Had the set of sanctions just applied so late in 2024 been declared closer to the start of the war and in coordination with other capitals, they would have been far more effective. Russia and China’s ability to devise new strategies to cope with sanctions regimes was displayed in the latest in Kazan, Tatarstan, Russia. The assembled nations, led by Russia and China, began drawing up plans for a new international payment method. This was billed as an effort to offset the dominance of the US dollar. However, it also functions as a system that allows Russian businesses to conduct operations with less international hindrance and scrutiny.

The US and its allies need to focus on targeting intermediaries to make sanctions more effective. Russia can only continue to flout international sanctions and embargoes as long as it continues to possess other trading partners the West is incapable of detaching itself from. These include businesses in Armenia, Georgia, Qatar, Türkiye, Central Asia, Africa, and Latin America.

Businesses, banks, and officials laundering money for sanctioned Russian entities should be directly targeted. Large Chinese banks tightened transactions with Russia in response to sanctions pressures, but at the same time numerous Chinese cut-outs and smaller banks became involved in creating ways to end-run them.

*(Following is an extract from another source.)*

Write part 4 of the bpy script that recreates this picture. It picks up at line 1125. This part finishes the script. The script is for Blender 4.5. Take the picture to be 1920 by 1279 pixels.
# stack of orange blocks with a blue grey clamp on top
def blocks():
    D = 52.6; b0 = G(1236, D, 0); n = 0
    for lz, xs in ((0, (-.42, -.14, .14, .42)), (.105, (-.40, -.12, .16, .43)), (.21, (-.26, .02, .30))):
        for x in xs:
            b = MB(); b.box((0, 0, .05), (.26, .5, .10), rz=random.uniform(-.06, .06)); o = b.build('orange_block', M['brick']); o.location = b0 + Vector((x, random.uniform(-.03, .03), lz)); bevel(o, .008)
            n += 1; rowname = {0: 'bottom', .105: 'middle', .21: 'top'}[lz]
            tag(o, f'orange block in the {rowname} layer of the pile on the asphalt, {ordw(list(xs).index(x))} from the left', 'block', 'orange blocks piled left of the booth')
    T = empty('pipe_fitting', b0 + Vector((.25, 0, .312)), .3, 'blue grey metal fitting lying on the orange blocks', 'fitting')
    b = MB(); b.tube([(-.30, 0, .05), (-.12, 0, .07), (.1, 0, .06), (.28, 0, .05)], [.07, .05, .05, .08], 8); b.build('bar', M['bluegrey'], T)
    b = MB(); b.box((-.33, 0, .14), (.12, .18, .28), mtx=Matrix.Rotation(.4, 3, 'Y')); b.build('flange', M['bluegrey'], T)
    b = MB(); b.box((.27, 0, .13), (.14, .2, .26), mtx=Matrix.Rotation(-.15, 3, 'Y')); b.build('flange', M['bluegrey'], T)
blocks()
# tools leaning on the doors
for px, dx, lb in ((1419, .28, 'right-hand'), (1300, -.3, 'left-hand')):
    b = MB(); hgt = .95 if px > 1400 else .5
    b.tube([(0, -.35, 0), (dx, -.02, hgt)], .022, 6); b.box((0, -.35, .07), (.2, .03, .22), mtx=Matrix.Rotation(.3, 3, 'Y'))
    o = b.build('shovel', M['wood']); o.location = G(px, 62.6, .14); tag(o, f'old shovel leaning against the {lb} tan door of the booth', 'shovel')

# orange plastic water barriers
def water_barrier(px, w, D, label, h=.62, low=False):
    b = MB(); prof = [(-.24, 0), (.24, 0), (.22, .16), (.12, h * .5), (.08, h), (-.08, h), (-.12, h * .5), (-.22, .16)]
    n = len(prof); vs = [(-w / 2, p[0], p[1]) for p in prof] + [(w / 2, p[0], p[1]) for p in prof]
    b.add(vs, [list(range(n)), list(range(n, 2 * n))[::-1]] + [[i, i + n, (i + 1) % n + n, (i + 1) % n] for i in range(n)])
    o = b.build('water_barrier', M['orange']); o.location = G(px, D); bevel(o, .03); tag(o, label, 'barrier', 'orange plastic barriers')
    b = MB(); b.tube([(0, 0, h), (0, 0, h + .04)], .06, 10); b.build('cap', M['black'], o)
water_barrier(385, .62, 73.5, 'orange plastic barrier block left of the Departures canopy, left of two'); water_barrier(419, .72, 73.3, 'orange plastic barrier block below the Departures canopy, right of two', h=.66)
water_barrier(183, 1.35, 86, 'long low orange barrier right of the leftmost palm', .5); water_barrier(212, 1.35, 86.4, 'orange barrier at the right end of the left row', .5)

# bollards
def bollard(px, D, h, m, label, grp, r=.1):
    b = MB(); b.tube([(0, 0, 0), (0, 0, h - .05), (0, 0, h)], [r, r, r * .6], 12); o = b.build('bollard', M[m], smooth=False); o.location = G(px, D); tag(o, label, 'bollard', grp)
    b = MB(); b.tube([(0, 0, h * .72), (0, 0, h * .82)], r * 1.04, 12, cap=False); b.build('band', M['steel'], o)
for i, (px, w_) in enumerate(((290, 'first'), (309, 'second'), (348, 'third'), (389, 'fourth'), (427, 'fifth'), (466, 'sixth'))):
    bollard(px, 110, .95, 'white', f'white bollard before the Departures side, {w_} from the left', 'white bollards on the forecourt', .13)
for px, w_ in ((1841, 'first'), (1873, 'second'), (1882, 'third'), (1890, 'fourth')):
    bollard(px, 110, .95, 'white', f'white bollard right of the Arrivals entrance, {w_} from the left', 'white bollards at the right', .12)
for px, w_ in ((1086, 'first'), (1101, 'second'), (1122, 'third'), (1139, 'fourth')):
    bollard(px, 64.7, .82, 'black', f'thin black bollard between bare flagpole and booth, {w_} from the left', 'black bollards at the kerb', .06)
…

To make sanctions stick, Chinese businesses trading with Russia should be targeted. Entities in India and Iran that trade energy resources and raw materials and supply components and whole weapons systems to Russia should also be targeted. Sanctions become a deterrent when they force Russian partners to reconsider the pros and cons of aiding Moscow, perhaps netting them a tidy profit in the short term but cutting them off from Western markets in the long term.

Going forward, the U.S. and West’s policy needs to move on two tracks simultaneously: a significant and speedy increase in the weapons supplied to Ukraine beyond the ATACMs to help assure that Ukraine clearly defeats Russia militarily and a concerted, coordinated, and thorough effort to hit Russia where it hurts: in the pocket.